Democratic Senator Calls for Clarence Thomas to Resign: “He Cannot Judge Right From Wrong”
The calls for the Supreme Court justice to step down are growing.
On Monday, Senator Ed Markey joined the growing calls for Supreme Court Justice Clarence Thomas to resign.*
“I will say what needs to be said: Clarence Thomas should resign from the Supreme Court of the United States. His reputation is unsalvageable,” the Massachusetts senator said. “It is evident that he cannot judge right from wrong, so why should he be judging the country’s most important cases on the highest court?”
Markey made the comments while flanked by Representative Ayanna Pressley and Senator Elizabeth Warren in Boston, during the kickoff of a 20-stop tour focused on advocating for tighter ethical restrictions on the Supreme Court.

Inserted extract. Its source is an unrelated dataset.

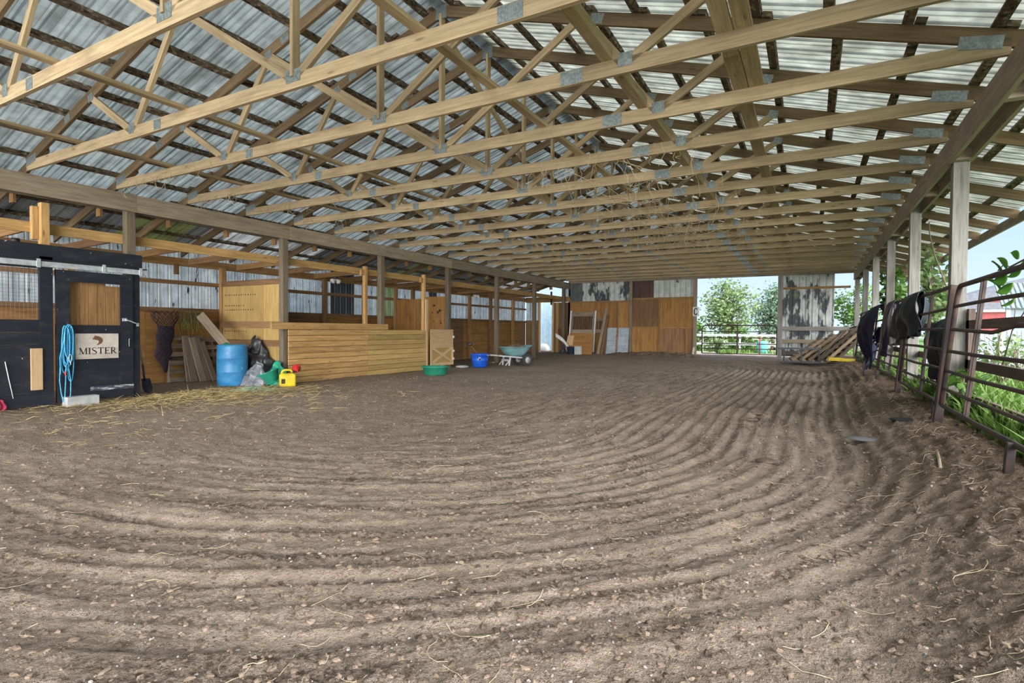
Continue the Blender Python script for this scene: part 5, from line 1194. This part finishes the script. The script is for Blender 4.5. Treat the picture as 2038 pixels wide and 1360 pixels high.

The tour follows a stream of revelations about the secret and extremely lavish gifts Thomas has received for decades from billionaire GOP megadonor Harlan Crow. The undisclosed offerings from the Nazi memorabilia–collecting billionaire included luxurious island-hopping excursions on superyachts and even a secret deal in which Crow bought Thomas family property and proceeded to upgrade it while Thomas’s mother still lived in it.
The trio’s kickoff also came a day before revelations that Justice Neil Gorsuch successfully sold a 40-acre property that he had been trying to sell for two years to an undisclosed buyer; the buyer of the nearly $2 million Colorado ranch was the CEO of a law firm that has since had 22 cases with business before the court.
Along with calling for Thomas’s resignation, Markey joined Warren and Pressley in calling for broader reform to the courts.
Markey assailed the court as being “broken,” with justices flouting financial restrictions and ethical standards while the court inflicts “painful real-world consequences” upon people. He listed an array of cases as evidence of how people’s “most fundamentally held freedoms are under siege.”
Dobbs, which overturned Roe v. Wade and the right to an abortion, has brought consequences “splattered across the national news and suffered in private, in doctors’ offices, and in kitchen tables all across the country.”
New York State Rifle and Pistol Association v. Breun, which overruled New York’s law that required people to have a license to carry concealed weapons in public places had the court ignoring “the suffering of families who have lost lives from the unrepentant score of gun violence in our nation.”
Limiting the EPA’s ability to regulate greenhouse gas emissions from power plants in West Virginia v. EPA “tied the hands of regulators who are attempting to take lifesaving measures to shield our children from the most devastating and fatal effects of climate change.”
“But when something is broken, we don’t just agonize, we organize,” Markey insisted.
The Massachusetts lawmakers all proposed expanding the size of the court—which has been done seven times in the past—and enacting a much stronger ethics regime on the court.
“No one should have to wonder whether the justice who heard their case ignored the law because his wife had a stake in the outcome, or his friend who takes him on half-million-dollar vacations wanted him to rule a certain way,” Warren said.
Markey is among only a few lawmakers who have called for Thomas’s resignation, but the broader calls for a more fair Supreme Court are certainly not a minority opinion. Earlier this month, Senator Richard Blumenthal called for the Supreme Court justice to step down, as have a few representatives in the House. Nearly two-thirds of Americans no longer have confidence in the Supreme Court as it stands now, according to a poll conducted earlier this month.
The figures reflect the lawmaker’s point of how a demonstrably unethical court is issuing life-changing opinions on everything from abortion access to the health of America’s environment.
Pressley called for “justice for the most marginalized,” in a nod to the millions impacted by the rogue court’s decision-making.
“Angela Y. Davis said, I’m no longer accepting the things I cannot change. Instead, I’m changing the things I can no longer accept.”
* This post originally misstated that Markey was the first senator to call for Thomas’s resignation.